I was 18 years old when my dad dropped me off as a freshman on the front steps of my dorm at the University of Florida. “You’re on your own now,” Dad said shaking my hand.
“You know your mother and I don’t have funds to help you.” As my parents and younger sister drove away, I wondered how I was going to earn the degrees I aspired to. Seven years later, I earned bachelor’s and master’s degrees in accounting then went on to earn a juris doctorate in law. I completed an eight-year program in just seven, often working two jobs at a time to cover expenses. I finished my studies with Patti as my fiancée.
As school starts again for a new — albeit unique — school year, I can’t help but become nostalgic, particularly with the many memories I have from the University of Florida’s College of Law. Whenever I recall my law school days, I’m often reminded of the hardened, knowledgeable professors who didn’t humor our quick wit but taught us so much more than we could find in our textbooks.
One such professor was Scott Van Alstyne. He wasn’t your standard law scholar; he became a professor after a storied legal career including stints as the managing partner at two large, well respected law firms in Chicago and Milwaukee. To this day, I can hear his nasally upper-midwestern accent as he chastised me and my classmates for our dumb answers.
“Mr. Hersch, I wouldn’t trust you to represent me in a parking ticket dispute!” was one of his more humorous jabs I can relay in a family-friendly newspaper.

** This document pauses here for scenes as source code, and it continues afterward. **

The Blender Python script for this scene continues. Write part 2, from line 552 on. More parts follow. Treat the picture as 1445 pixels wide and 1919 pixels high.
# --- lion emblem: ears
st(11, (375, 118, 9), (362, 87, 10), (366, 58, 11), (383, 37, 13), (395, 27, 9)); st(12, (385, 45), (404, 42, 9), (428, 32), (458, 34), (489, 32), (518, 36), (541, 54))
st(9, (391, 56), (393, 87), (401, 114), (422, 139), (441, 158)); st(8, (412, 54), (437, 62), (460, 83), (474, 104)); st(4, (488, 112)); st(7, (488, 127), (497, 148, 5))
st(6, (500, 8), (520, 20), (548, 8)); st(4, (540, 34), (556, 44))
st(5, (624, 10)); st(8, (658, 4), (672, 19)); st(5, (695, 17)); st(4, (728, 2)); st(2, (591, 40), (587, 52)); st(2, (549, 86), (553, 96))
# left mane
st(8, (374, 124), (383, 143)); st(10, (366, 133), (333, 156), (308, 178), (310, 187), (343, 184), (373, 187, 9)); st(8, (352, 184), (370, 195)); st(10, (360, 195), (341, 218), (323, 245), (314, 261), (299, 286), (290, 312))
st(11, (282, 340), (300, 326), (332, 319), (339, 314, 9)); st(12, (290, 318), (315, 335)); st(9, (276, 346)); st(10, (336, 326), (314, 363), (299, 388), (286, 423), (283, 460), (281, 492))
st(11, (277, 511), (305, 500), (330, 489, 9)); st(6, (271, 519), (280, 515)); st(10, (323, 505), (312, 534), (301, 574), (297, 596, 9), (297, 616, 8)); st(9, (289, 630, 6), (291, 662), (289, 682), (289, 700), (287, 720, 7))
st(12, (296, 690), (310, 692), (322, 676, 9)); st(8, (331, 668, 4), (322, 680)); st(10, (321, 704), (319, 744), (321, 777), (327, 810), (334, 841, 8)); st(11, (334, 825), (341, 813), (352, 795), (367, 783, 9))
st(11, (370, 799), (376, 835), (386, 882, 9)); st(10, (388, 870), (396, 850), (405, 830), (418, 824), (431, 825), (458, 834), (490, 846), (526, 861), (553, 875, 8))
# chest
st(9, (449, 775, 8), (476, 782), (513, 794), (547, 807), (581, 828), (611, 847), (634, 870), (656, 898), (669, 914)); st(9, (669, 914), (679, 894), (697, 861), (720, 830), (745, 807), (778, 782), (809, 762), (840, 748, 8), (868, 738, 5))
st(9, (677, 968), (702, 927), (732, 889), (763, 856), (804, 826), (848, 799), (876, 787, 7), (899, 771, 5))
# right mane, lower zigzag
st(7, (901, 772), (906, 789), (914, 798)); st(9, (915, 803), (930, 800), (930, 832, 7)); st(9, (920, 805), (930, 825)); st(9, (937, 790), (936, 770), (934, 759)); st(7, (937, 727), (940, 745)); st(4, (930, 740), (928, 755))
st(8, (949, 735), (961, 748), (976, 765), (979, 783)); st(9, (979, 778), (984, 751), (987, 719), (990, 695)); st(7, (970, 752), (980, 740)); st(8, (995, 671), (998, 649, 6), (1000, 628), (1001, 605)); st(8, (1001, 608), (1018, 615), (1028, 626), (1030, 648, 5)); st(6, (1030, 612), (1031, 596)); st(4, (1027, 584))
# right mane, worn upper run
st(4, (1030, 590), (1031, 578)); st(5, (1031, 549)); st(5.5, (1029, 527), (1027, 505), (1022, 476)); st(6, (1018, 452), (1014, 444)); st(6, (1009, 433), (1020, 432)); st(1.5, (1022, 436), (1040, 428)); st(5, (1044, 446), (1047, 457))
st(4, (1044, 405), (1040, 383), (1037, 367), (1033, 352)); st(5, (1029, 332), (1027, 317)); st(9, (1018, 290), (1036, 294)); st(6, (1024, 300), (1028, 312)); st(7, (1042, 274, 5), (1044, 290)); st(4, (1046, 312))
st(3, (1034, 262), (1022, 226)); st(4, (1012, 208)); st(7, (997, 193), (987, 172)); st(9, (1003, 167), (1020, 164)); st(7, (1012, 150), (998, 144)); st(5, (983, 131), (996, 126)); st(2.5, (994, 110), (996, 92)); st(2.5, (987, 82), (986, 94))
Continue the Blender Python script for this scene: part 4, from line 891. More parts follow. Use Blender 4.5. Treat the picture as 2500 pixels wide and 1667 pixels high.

Some of my classmates, including one who is now President of the Florida Bar, complained to the dean about Professor Van Alstyne’s tactics and salty language, but I understood the goal. An ability to think calmly under pressure was necessary for our careers. Despite the frequent jabs, “Scotty” as we affectionately called him, became one of my favorite professors. He even hired me as his teaching assistant during my third year of law school, the final stretch before graduating.
Yet, just before the last semester of our third and final year, the Bar decided that all law students would require the successful completion of an ethics course to graduate. Because our curriculum was set, they squeezed Ethics 101 into an already jam-packed schedule. You may have heard that in the first year of law school, they scare you to death, in the second year, they work you to death, and in the third year, they bore you to death.
The third year is particularly difficult to survive because most students have jobs lined up. However, our ethics professor didn’t show us sympathy. He was a recent graduate himself, but the worst was the starting time of his two-hour class−7:30 a.m. every Thursday. On Wednesday evenings CJ’s, a local oyster bar, featured $2 pitchers of beer for law students. CJ’s was rustic, complete with cement floors, picnic tables and a jukebox. I have great memories eating greasy wings and singing Jimmy Buffet tunes arm–and-arm with my classmates atop the tables into the wee hours of the night. It’s also where another classmate (who would later become my sister-in-law) introduced me to Patti and her sparkling green eyes. When summoned, I jumped off a table to introduce myself sloshing a red Solo cup full of beer following a rousing rendition of “Cheeseburger in Paradise.” But that’s a story for another time.
So, you can imagine how we fared during this sunrise class. After one particularly rowdy evening, the professor bellowed, “Mr. Hersch, a man walks into your office with a smoking gun, slams it down on your desk, and says ‘I just shot a man with this gun.’ What do you do?”
Still groggy and hoarse from the night before, I smiled broadly and said, “I would tell him to get the hell out of my office as I’m a tax attorney, I don’t practice criminal defense law!”
The class erupted in laughter, and I beamed with pride at my own cleverness. The professor, clearly not amused, and due to his youth was sensitive about perceived challenges to his authority, stared me down as the laughter dissipated, resulting in an awkward silence. Only then did he growl at me to visit with him after class.
Once in his office, I was met with a seemingly endless diatribe, lasting so long that I missed my next class. He didn’t like my joke, eventually marking me with a C+ for the semester despite my feeling that I nailed the final (my other grades that term included 4 As and a B+).
I laugh now when recalling the experience, but I learned a valuable lesson when to keep wisecracks to myself. It’s been more than 31 years since I graduated from law school, but there will always be something special about the time I spent in Gainesville. It was hard work, but the professors, nights at CJ’s, and the expertise I left with made all the work, studying and late nights worth it.